Please copy every line of the records below that holds the word "objects".
* Start *
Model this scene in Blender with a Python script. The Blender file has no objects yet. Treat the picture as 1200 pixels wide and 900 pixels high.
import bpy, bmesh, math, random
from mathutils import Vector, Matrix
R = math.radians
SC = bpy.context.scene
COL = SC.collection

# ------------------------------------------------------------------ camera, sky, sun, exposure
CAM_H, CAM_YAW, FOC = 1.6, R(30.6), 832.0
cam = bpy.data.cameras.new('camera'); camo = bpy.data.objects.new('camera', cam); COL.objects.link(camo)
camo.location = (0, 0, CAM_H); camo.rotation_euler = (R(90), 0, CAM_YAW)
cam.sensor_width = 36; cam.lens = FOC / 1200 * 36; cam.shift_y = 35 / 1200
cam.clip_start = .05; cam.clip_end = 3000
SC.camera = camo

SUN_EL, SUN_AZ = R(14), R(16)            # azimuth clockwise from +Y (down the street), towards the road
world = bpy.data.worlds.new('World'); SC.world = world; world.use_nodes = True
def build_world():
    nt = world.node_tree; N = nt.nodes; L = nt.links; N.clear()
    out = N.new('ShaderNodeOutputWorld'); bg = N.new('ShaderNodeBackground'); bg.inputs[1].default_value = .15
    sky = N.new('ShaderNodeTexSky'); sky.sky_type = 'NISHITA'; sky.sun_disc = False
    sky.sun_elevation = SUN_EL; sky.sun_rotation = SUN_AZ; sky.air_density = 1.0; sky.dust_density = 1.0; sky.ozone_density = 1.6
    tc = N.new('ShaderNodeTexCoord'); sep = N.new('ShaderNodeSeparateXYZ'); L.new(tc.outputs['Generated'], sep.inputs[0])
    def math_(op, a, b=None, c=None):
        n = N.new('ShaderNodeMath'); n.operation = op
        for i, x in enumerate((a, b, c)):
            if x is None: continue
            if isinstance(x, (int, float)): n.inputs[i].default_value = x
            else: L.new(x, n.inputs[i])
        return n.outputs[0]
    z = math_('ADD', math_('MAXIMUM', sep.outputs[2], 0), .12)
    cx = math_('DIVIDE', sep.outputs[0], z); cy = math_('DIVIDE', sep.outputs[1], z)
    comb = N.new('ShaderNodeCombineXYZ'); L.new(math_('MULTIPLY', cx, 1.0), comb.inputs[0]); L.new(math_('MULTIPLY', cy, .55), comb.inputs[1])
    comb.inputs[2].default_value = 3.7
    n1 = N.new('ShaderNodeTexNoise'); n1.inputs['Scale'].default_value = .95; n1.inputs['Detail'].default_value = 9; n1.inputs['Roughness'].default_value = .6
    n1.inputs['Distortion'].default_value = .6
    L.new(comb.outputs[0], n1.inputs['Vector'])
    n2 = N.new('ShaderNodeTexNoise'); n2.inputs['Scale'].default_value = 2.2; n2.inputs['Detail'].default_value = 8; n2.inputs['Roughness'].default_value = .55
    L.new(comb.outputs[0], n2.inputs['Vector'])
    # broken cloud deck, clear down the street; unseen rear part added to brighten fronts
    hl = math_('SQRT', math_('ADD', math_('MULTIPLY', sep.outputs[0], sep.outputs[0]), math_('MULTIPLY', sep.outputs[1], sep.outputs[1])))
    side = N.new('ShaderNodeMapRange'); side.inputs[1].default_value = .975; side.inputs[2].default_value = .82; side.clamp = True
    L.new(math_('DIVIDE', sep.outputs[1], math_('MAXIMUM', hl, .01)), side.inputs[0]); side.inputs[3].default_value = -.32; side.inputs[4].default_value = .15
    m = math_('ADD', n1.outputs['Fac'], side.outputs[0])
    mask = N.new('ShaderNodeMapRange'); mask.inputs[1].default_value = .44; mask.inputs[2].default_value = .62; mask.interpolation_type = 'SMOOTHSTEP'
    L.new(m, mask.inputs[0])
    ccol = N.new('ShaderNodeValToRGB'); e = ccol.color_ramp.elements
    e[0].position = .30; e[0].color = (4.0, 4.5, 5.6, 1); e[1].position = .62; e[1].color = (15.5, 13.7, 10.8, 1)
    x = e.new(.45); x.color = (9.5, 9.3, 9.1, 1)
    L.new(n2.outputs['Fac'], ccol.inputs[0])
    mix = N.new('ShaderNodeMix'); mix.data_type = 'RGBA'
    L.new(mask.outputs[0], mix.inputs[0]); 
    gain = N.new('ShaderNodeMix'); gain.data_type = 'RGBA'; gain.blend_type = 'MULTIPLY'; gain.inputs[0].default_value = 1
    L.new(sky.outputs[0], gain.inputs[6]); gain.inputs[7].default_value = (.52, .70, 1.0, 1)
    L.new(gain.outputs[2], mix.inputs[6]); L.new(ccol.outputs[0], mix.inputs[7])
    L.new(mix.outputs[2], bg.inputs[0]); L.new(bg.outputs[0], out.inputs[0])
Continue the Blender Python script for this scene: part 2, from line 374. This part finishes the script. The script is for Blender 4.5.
* End *
- _Expected answer_:
Model this scene in Blender with a Python script. The Blender file has no objects yet. Treat the picture as 1200 pixels wide and 900 pixels high.
cam = bpy.data.cameras.new('camera'); camo = bpy.data.objects.new('camera', cam); COL.objects.link(camo)